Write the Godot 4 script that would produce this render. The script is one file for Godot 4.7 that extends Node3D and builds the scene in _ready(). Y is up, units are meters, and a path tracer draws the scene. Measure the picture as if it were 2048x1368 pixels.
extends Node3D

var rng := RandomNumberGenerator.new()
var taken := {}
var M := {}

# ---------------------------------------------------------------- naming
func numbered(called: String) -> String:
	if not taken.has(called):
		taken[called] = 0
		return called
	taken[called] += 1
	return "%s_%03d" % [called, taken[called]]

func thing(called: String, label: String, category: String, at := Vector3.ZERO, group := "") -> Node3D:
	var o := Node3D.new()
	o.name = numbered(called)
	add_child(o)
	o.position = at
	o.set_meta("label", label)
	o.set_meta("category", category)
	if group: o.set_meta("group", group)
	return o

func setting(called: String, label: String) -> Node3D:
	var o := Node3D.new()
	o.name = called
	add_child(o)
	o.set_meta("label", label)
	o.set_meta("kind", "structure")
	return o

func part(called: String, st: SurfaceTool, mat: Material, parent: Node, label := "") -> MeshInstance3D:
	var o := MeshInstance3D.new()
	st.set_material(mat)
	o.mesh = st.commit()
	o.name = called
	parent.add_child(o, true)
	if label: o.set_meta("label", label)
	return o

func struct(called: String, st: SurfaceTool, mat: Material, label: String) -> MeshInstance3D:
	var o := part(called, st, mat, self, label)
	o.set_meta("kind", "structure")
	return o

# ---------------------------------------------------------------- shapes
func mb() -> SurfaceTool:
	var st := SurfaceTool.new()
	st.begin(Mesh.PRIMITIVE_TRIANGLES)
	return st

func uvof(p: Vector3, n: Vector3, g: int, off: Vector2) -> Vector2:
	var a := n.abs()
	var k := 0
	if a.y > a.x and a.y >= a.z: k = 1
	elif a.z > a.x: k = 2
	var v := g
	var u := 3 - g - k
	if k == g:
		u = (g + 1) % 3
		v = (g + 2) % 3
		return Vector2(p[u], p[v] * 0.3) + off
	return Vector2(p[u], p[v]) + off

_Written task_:
State how many lines of the listing include the word "extends". Reply with the number alone.

_The response_:
2